## WHAT IS EXPECTED:
Reproduce every line of the listing as written, apart from the pictures.

## DATA EXTRACT:
BEGIN

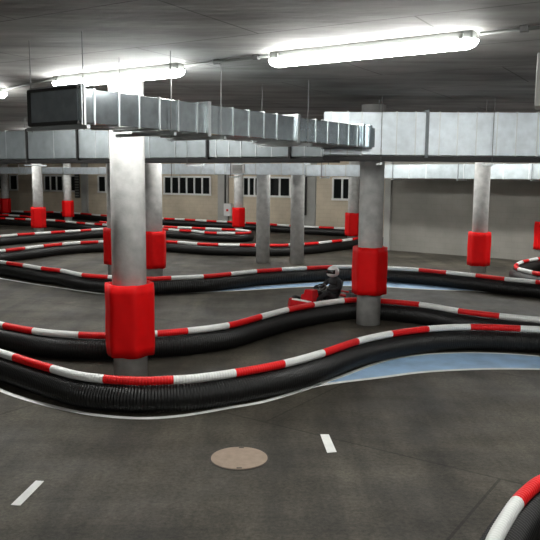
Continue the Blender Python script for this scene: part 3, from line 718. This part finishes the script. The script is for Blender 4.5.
for i in range(28):
    a_ = 2 * PI * i / 28; c_ = SWc + (su * math.cos(a_) + sv * math.sin(a_)) * .14; rad = (c_ - SWc).normalized()
    rings.append([bm.verts.new(c_ + (rad * math.cos(b_) + SWn * math.sin(b_)) * .013) for b_ in [2 * PI * j / 8 for j in range(8)]])
for i in range(28):
    A, B = rings[i], rings[(i + 1) % 28]
    for j in range(8): bm.faces.new((A[j], A[(j + 1) % 8], B[(j + 1) % 8], B[j]))
for a_ in (PI / 2, PI * 7 / 6, -PI / 6): cyl(bm, SWc, SWc + (su * math.cos(a_) + sv * math.sin(a_)) * .135, .009, 6)
bmesh.ops.recalc_face_normals(bm, faces=bm.faces); kp('steering_wheel', bm, M['dark'], True)
bm = bmesh.new(); cyl(bm, SWc, (.5, 0, .13), .012, 8); kp('steering_column', bm, M['steel'])
K.scale = (.93, .93, .93)
# driver
D = empty('person', KP, KH); tag(D, 'person in dark suit and white helmet seated in the kart, hands on the wheel', 'person'); D.scale = (.93, .93, .93)
def skin(name, verts, edges, m, parent, sub=2, root=0):
    me = bpy.data.meshes.new(name); me.from_pydata([v[:3] for v in verts], edges, []); me.materials.append(m)
    o = bpy.data.objects.new(name, me); C.objects.link(o); o.parent = parent
    sk = o.modifiers.new('skin', 'SKIN'); sk.use_smooth_shade = True
    for i, v in enumerate(verts):
        d = me.skin_vertices[0].data[i]; r_ = v[3]; d.radius = (r_, r_) if not isinstance(r_, tuple) else r_; d.use_root = (i == root)
    s_ = o.modifiers.new('sub', 'SUBSURF'); s_.levels = sub; s_.render_levels = sub; return o
V = [(-.10, 0, .22, .13), (-.15, 0, .36, .14), (-.19, 0, .50, .155), (-.19, 0, .59, .11), (-.17, 0, .66, .06), (-.14, 0, .72, .06)]
E = [(0, 1), (1, 2), (2, 3), (3, 4), (4, 5)]
for s in (-1, 1):
    i = len(V); V += [(-.17, s * .18, .575, .065), (-.04, s * .26, .44, .048), (.15, s * .20, .43, .037), (.235, s * .145, .465, .028)]; E += [(3, i), (i, i + 1), (i + 1, i + 2), (i + 2, i + 3)]
    i = len(V); V += [(-.04, s * .10, .205, .085), (.26, s * .17, .36, .062), (.45, s * .13, .27, .05), (.60, s * .11, .165, .035), (.66, s * .11, .20, .03)]; E += [(0, i), (i, i + 1), (i + 1, i + 2), (i + 2, i + 3), (i + 3, i + 4)]
skin('racing_suit', V, E, M['cloth'], D)
for s in (-1, 1):      # gloves: palm, four fingers of different length curled round the rim, thumb off the side
    V = [(.235, s * .145, .465, .024), (.275, s * .145, .487, .026)]; E = [(0, 1)]
    g = SWc + su * s * .14
    for k, ln in enumerate((.9, 1.0, .95, .78)):
        o_ = (k - 1.5) * .019; b_ = Vector((.275, s * .145, .487)) + sv * o_
        i = len(V)
        for q, rr in ((b_ + SWn * .012 + su * s * .008, .0095), (g + sv * o_ + SWn * .026 * ln + su * s * .012, .009), (g + sv * o_ + su * s * .026 * ln, .0085), (g + sv * o_ - SWn * .022 * ln + su * s * .008, .0075)):
            V.append((q.x, q.y, q.z, rr))
        E += [(1, i), (i, i + 1), (i + 1, i + 2), (i + 2, i + 3)]
    i = len(V)
    for q, rr in ((Vector((.262, s * .128, .485)), .011), (g - su * s * .026 + sv * -.012, .0095), (g - su * s * .018 + sv * -.03 + SWn * .008, .0085)): V.append((q.x, q.y, q.z, rr))
    E += [(0, i), (i, i + 1), (i + 1, i + 2)]
    skin('glove', V, E, M['rubber'], D, 1)
bm = bmesh.new(); bmesh.ops.create_uvsphere(bm, u_segments=28, v_segments=18, radius=.14, matrix=Matrix.Translation((-.12, 0, .80)) @ Matrix.Diagonal((1.1, .93, 1.0, 1)))
for v in bm.verts:
    if v.co.z < .73: v.co.z = .73 + (v.co.z - .73) * .75; 
    if v.co.z < .77 and v.co.x > -.1: v.co.x += .02
he = link('helmet', bm, M['helmet'], D, smooth=True, world=False)
bm = bmesh.new(); rows = []
for j in range(5):
    el = math.radians(-14 + 9 * j); row = []
    for i in range(13):
        az = math.radians(-66 + 11 * i); row.append(bm.verts.new((-.12 + .159 * math.cos(el) * math.cos(az), .136 * math.cos(el) * math.sin(az), .80 + .145 * math.sin(el))))
    rows.append(row)
for A, B in zip(rows, rows[1:]):
    for i in range(12): bm.faces.new((A[i], A[i + 1], B[i + 1], B[i]))
vo = link('visor', bm, M['visor'], he, smooth=True, world=False); md = vo.modifiers.new('t', 'SOLIDIFY'); md.thickness = .004

# ------------------------------------------------------------------ world and colour
w = bpy.data.worlds.new('world'); SC.world = w; w.use_nodes = True
w.node_tree.nodes['Background'].inputs['Color'].default_value = (.01, .012, .014, 1); w.node_tree.nodes['Background'].inputs['Strength'].default_value = .3
vs = SC.view_settings; vs.view_transform = 'Standard'; vs.look = 'None'; vs.gamma = 1; vs.use_curve_mapping = False
vs.exposure = 1.28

END

## EXERCISE ANSWER:
Continue the Blender Python script for this scene: part 3, from line 718. This part finishes the script. The script is for Blender 4.5.
for i in range(28):
    a_ = 2 * PI * i / 28; c_ = SWc + (su * math.cos(a_) + sv * math.sin(a_)) * .14; rad = (c_ - SWc).normalized()
    rings.append([bm.verts.new(c_ + (rad * math.cos(b_) + SWn * math.sin(b_)) * .013) for b_ in [2 * PI * j / 8 for j in range(8)]])
for i in range(28):
    A, B = rings[i], rings[(i + 1) % 28]
    for j in range(8): bm.faces.new((A[j], A[(j + 1) % 8], B[(j + 1) % 8], B[j]))
for a_ in (PI / 2, PI * 7 / 6, -PI / 6): cyl(bm, SWc, SWc + (su * math.cos(a_) + sv * math.sin(a_)) * .135, .009, 6)
bmesh.ops.recalc_face_normals(bm, faces=bm.faces); kp('steering_wheel', bm, M['dark'], True)
bm = bmesh.new(); cyl(bm, SWc, (.5, 0, .13), .012, 8); kp('steering_column', bm, M['steel'])
K.scale = (.93, .93, .93)
# driver
D = empty('person', KP, KH); tag(D, 'person in dark suit and white helmet seated in the kart, hands on the wheel', 'person'); D.scale = (.93, .93, .93)
def skin(name, verts, edges, m, parent, sub=2, root=0):
    me = bpy.data.meshes.new(name); me.from_pydata([v[:3] for v in verts], edges, []); me.materials.append(m)
    o = bpy.data.objects.new(name, me); C.objects.link(o); o.parent = parent
    sk = o.modifiers.new('skin', 'SKIN'); sk.use_smooth_shade = True
    for i, v in enumerate(verts):
        d = me.skin_vertices[0].data[i]; r_ = v[3]; d.radius = (r_, r_) if not isinstance(r_, tuple) else r_; d.use_root = (i == root)
    s_ = o.modifiers.new('sub', 'SUBSURF'); s_.levels = sub; s_.render_levels = sub; return o
V = [(-.10, 0, .22, .13), (-.15, 0, .36, .14), (-.19, 0, .50, .155), (-.19, 0, .59, .11), (-.17, 0, .66, .06), (-.14, 0, .72, .06)]
E = [(0, 1), (1, 2), (2, 3), (3, 4), (4, 5)]
for s in (-1, 1):
    i = len(V); V += [(-.17, s * .18, .575, .065), (-.04, s * .26, .44, .048), (.15, s * .20, .43, .037), (.235, s * .145, .465, .028)]; E += [(3, i), (i, i + 1), (i + 1, i + 2), (i + 2, i + 3)]
    i = len(V); V += [(-.04, s * .10, .205, .085), (.26, s * .17, .36, .062), (.45, s * .13, .27, .05), (.60, s * .11, .165, .035), (.66, s * .11, .20, .03)]; E += [(0, i), (i, i + 1), (i + 1, i + 2), (i + 2, i + 3), (i + 3, i + 4)]
skin('racing_suit', V, E, M['cloth'], D)
for s in (-1, 1):      # gloves: palm, four fingers of different length curled round the rim, thumb off the side
    V = [(.235, s * .145, .465, .024), (.275, s * .145, .487, .026)]; E = [(0, 1)]
    g = SWc + su * s * .14
    for k, ln in enumerate((.9, 1.0, .95, .78)):
        o_ = (k - 1.5) * .019; b_ = Vector((.275, s * .145, .487)) + sv * o_
        i = len(V)
        for q, rr in ((b_ + SWn * .012 + su * s * .008, .0095), (g + sv * o_ + SWn * .026 * ln + su * s * .012, .009), (g + sv * o_ + su * s * .026 * ln, .0085), (g + sv * o_ - SWn * .022 * ln + su * s * .008, .0075)):
            V.append((q.x, q.y, q.z, rr))
        E += [(1, i), (i, i + 1), (i + 1, i + 2), (i + 2, i + 3)]
    i = len(V)
    for q, rr in ((Vector((.262, s * .128, .485)), .011), (g - su * s * .026 + sv * -.012, .0095), (g - su * s * .018 + sv * -.03 + SWn * .008, .0085)): V.append((q.x, q.y, q.z, rr))
    E += [(0, i), (i, i + 1), (i + 1, i + 2)]
    skin('glove', V, E, M['rubber'], D, 1)
bm = bmesh.new(); bmesh.ops.create_uvsphere(bm, u_segments=28, v_segments=18, radius=.14, matrix=Matrix.Translation((-.12, 0, .80)) @ Matrix.Diagonal((1.1, .93, 1.0, 1)))
for v in bm.verts:
    if v.co.z < .73: v.co.z = .73 + (v.co.z - .73) * .75; 
    if v.co.z < .77 and v.co.x > -.1: v.co.x += .02
he = link('helmet', bm, M['helmet'], D, smooth=True, world=False)
bm = bmesh.new(); rows = []
for j in range(5):
    el = math.radians(-14 + 9 * j); row = []
    for i in range(13):
        az = math.radians(-66 + 11 * i); row.append(bm.verts.new((-.12 + .159 * math.cos(el) * math.cos(az), .136 * math.cos(el) * math.sin(az), .80 + .145 * math.sin(el))))
    rows.append(row)
for A, B in zip(rows, rows[1:]):
    for i in range(12): bm.faces.new((A[i], A[i + 1], B[i + 1], B[i]))
vo = link('visor', bm, M['visor'], he, smooth=True, world=False); md = vo.modifiers.new('t', 'SOLIDIFY'); md.thickness = .004

# ------------------------------------------------------------------ world and colour
w = bpy.data.worlds.new('world'); SC.world = w; w.use_nodes = True
w.node_tree.nodes['Background'].inputs['Color'].default_value = (.01, .012, .014, 1); w.node_tree.nodes['Background'].inputs['Strength'].default_value = .3
vs = SC.view_settings; vs.view_transform = 'Standard'; vs.look = 'None'; vs.gamma = 1; vs.use_curve_mapping = False
vs.exposure = 1.28